Explico todo esto para que el tema de la creación del grupo de Aikido no quede en el aire, como algo aleatorio y confluya coherentemente con nuestro tema central, porque es un hecho que el interés de los artistas cubanos en el Zen en las postrimerías del siglo XX es apenas una parte de un movimiento cultural mucho más amplio que se fue desarrollando durante largo tiempo.
En el arte cubano de esta época encontramos acaso no sólo la maduración de esa influencia acumulada en el tiempo, sino también el lenguaje en el que su asimilación y desenvolvimiento en la sensibilidad, y en general, en la psicología social del pueblo como parte esencial de la cubanidad, se hizo autoconciente. Y no me parece raro que el acercamiento al Zen haya sido el vehículo idóneo para expresar la autoconciencia de ese enriquecimiento de la sensibilidad nacional, porque también en Japón el Zen aportó tanto a las artes marciales, como a otros ámbitos de la cultura japonesa modos de autoexpresión y de autocomprensión que permitieron el despliegue de su autoconciencia.

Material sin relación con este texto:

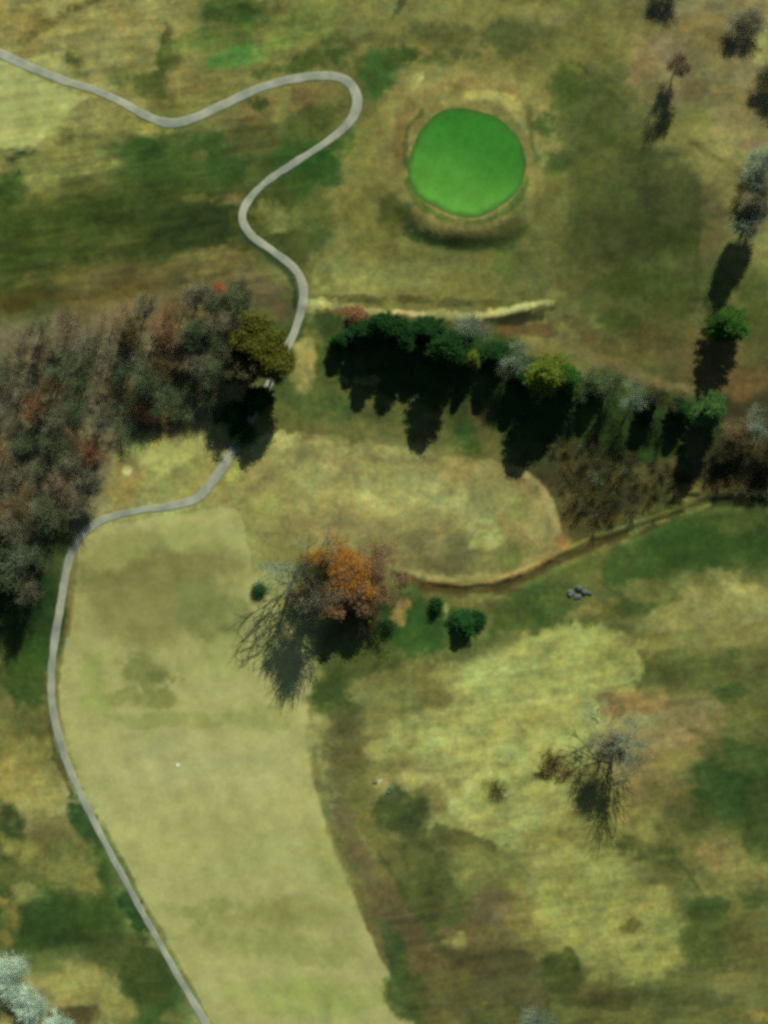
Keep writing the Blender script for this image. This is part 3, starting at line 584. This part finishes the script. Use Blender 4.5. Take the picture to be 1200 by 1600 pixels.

Que el auge del acercamiento al Zen por los artistas cubanos haya coincidido justamente en esta etapa con una mayor influencia del Aikido en la práctica de las artes marciales con respecto a la que tenía el Judo en la etapa precedente no es, a mi juicio, un fruto de la casualidad. Detrás de estos desarrollos paralelos que ocurren en sectores diferentes de la cultura hay, según sospecho, una regularidad común: la cultura japonesa comienza a hacerse comprensible a los cubanos de un modo más profundo e integral – incluso en su propia lengua original, como culminación de un proceso de estudio concienzudo de su idioma que se inició desde los sesenta – de modo que los cubanos adquieren una capacidad de discernimiento que les permite ahora asimilar lo que viene de Japón en un nivel más alto que el meramente intuitivo, con una capacidad de valoración crítica y de selección de lo que antes asumían acríticamente por mero exotismo, curiosidad o por la simple carencia de otras opciones. En otras palabras, lo que condiciona la ocurrencia paralela de estos movimientos es seguramente un acercamiento mutuo más integral de las culturas cubana y japonesa en todos los niveles, desde las diversas esferas de la cultura material, hasta la psicología social y los estratos más elevados de la ideología, y no sólo en la dimensión más amplia de la sociedad y el Estado como un todo, sino también en las dimensiones del colectivo, la familia y los propios individuos.
Es en este contexto que se inserta precisamente la creación en diciembre de 1994, pocos días después de mi llegada a Cuba desde Japón, del grupo de Aikido Habana Mushinjuku, en el último piso del edificio habanero Sierra Maestra, que servía como sede al Grupo Parbleau, fundado por entonces por el actor cubano, graduado del ISA, Leonardo de Armas Figueredo. Al grupo se integraron desde el mismo día de inicio de las prácticas, además de Leonardo, otros integrantes de Parbleau que eran alumnos de la Facultad de Música del ISA, así como también otros alumnos de su Facultad de Arte de los Medios de Comunicación y de la Facultad de Artes escénicas. Al final de las prácticas solíamos practicar siempre la meditación Zen.